- _GIVEN EXERCISE_
Word for word, restate the lines from the start of the data below through the line containing "COL = SC.collection".

- _DATASET EXCERPT_
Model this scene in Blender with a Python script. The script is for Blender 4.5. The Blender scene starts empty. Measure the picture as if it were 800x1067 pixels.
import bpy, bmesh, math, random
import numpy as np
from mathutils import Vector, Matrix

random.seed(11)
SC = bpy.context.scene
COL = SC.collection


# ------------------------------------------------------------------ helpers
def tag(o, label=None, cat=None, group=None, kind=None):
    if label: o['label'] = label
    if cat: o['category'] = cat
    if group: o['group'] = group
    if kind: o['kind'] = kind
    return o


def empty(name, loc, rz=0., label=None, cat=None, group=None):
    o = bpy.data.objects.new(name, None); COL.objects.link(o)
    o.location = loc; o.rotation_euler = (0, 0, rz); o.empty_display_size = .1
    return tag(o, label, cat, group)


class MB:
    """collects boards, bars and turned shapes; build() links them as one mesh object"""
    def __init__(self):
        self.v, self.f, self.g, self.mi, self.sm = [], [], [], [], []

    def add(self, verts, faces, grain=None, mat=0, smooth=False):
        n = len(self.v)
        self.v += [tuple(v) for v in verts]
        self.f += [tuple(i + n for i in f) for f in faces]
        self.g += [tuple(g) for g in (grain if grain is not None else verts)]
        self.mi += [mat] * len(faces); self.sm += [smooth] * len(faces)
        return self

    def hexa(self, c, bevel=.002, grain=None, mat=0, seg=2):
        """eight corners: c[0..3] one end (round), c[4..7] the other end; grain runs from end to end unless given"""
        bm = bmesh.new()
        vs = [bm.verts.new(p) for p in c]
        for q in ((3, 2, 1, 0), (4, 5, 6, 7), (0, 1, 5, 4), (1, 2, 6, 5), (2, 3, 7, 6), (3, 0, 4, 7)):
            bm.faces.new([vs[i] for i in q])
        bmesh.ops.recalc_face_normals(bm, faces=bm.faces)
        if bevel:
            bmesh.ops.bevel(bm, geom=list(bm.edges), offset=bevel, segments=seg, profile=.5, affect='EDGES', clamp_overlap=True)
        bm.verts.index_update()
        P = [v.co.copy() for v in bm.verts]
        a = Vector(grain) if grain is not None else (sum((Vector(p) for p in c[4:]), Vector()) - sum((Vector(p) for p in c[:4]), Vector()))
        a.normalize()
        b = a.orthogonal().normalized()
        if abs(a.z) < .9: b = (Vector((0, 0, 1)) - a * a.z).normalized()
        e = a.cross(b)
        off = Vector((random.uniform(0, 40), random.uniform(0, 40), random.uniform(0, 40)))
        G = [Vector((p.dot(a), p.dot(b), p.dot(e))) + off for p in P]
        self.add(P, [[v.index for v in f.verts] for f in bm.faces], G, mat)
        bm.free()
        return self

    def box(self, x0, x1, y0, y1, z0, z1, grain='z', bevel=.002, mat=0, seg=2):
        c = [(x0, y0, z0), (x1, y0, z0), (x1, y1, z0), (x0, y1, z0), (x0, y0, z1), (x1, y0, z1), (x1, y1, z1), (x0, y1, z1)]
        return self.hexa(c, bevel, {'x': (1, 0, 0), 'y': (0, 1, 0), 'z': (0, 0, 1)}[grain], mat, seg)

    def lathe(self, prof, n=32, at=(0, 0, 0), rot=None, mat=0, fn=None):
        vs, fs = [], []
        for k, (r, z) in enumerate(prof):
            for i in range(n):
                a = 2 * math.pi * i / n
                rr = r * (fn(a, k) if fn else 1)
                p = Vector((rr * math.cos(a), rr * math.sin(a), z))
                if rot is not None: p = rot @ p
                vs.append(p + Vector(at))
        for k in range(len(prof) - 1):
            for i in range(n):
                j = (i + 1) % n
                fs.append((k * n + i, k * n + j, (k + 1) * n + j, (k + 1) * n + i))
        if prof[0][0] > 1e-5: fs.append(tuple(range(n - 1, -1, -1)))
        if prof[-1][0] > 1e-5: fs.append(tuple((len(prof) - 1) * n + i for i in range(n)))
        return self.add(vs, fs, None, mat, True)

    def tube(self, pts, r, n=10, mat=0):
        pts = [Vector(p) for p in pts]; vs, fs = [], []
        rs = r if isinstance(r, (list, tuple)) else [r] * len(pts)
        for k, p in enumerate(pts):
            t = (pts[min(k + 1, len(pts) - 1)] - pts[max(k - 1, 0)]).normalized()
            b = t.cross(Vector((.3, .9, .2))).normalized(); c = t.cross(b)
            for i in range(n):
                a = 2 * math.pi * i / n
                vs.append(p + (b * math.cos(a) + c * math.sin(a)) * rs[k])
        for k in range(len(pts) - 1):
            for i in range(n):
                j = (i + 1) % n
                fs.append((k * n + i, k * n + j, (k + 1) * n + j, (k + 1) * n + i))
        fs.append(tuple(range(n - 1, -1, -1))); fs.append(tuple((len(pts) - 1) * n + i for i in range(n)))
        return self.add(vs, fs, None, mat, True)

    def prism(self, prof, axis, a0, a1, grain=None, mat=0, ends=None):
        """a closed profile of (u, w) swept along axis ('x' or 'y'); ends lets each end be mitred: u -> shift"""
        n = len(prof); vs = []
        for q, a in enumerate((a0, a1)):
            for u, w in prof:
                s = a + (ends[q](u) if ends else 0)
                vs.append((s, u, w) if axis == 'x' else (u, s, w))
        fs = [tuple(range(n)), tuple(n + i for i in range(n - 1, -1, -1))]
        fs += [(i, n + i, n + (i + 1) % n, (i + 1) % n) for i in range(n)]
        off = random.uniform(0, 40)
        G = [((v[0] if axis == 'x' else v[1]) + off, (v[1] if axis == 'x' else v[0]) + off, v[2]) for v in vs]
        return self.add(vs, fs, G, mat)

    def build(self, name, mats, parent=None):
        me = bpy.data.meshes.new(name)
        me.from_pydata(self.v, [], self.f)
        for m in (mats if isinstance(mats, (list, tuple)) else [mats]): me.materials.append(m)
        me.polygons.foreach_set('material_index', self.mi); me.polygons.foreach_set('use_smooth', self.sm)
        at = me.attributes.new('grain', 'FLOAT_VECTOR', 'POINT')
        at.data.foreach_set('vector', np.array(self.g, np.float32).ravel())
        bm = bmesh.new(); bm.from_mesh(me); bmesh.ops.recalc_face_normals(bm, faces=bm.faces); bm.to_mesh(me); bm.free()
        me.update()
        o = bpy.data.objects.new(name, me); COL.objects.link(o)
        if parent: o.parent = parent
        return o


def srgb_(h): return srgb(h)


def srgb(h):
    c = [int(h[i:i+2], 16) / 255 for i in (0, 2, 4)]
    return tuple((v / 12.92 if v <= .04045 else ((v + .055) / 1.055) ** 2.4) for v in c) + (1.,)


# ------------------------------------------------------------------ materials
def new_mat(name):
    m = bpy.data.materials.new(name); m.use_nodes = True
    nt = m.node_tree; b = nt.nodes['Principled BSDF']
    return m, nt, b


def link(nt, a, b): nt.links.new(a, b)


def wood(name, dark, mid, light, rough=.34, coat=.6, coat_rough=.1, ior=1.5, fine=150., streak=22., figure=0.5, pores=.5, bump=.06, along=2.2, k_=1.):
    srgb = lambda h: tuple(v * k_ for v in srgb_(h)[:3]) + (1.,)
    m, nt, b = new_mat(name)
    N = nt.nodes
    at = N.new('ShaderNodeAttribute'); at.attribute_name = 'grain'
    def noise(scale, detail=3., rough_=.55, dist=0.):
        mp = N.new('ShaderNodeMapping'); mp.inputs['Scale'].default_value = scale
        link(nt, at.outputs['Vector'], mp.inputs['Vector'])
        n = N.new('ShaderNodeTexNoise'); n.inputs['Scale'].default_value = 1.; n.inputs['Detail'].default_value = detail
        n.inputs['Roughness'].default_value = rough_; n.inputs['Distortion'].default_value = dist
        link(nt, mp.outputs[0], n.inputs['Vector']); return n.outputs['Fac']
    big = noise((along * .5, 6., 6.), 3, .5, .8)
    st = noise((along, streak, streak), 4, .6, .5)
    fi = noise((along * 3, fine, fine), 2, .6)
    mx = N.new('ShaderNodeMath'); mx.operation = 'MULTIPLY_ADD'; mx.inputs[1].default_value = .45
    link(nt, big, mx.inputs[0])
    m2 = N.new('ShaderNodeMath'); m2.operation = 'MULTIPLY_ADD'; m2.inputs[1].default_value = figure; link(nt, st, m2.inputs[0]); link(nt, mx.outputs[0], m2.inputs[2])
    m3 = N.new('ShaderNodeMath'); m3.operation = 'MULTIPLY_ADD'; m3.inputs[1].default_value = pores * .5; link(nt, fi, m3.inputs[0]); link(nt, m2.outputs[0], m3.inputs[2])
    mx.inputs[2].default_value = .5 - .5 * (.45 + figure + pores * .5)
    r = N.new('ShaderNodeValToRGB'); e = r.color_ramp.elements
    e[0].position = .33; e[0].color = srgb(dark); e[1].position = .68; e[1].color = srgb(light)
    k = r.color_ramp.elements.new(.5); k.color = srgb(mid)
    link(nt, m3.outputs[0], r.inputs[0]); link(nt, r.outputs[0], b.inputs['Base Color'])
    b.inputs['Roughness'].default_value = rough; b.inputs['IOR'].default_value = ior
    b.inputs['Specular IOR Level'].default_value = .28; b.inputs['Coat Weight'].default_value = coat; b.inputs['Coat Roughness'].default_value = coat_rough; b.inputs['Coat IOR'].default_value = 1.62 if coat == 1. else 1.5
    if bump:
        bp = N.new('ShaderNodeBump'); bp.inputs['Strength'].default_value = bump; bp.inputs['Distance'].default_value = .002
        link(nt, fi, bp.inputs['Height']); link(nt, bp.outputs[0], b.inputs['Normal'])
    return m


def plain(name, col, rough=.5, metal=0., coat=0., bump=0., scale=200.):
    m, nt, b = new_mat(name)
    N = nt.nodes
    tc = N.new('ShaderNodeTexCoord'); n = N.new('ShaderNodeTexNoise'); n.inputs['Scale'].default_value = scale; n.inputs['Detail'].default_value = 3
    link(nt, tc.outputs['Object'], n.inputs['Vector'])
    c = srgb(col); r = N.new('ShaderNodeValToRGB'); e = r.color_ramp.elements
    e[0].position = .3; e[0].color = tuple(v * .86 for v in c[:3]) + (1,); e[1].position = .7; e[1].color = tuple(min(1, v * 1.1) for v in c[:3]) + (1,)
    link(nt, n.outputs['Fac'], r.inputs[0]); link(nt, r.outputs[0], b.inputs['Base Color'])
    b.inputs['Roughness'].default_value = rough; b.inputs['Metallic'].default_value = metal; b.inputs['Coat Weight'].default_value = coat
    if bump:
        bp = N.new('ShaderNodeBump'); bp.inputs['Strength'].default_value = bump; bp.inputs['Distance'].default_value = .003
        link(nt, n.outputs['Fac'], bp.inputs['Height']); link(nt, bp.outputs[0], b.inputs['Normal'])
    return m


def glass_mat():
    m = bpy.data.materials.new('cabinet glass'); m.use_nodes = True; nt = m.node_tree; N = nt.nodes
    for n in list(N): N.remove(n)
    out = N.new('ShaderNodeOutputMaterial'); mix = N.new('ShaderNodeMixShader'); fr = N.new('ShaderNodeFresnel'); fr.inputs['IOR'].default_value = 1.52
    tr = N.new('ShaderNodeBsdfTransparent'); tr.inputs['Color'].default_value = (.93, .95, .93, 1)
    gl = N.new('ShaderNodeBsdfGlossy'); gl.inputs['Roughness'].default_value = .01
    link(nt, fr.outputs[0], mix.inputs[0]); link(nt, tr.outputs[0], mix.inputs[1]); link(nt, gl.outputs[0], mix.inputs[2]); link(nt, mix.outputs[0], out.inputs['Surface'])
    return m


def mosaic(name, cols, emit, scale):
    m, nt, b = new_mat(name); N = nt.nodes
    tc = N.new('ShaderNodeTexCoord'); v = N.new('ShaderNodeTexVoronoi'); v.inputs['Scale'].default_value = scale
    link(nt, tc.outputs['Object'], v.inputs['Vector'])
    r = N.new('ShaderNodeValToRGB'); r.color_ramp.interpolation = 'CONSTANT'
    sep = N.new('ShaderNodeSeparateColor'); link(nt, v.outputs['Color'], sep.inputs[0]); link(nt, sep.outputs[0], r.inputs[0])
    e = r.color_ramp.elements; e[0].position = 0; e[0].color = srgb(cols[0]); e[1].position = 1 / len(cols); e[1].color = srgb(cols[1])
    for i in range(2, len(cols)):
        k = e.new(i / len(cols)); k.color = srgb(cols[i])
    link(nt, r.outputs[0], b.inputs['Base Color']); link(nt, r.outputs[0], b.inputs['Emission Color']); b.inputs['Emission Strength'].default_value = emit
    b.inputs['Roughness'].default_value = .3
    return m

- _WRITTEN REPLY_
Model this scene in Blender with a Python script. The script is for Blender 4.5. The Blender scene starts empty. Measure the picture as if it were 800x1067 pixels.
import bpy, bmesh, math, random
import numpy as np
from mathutils import Vector, Matrix

random.seed(11)
SC = bpy.context.scene
COL = SC.collection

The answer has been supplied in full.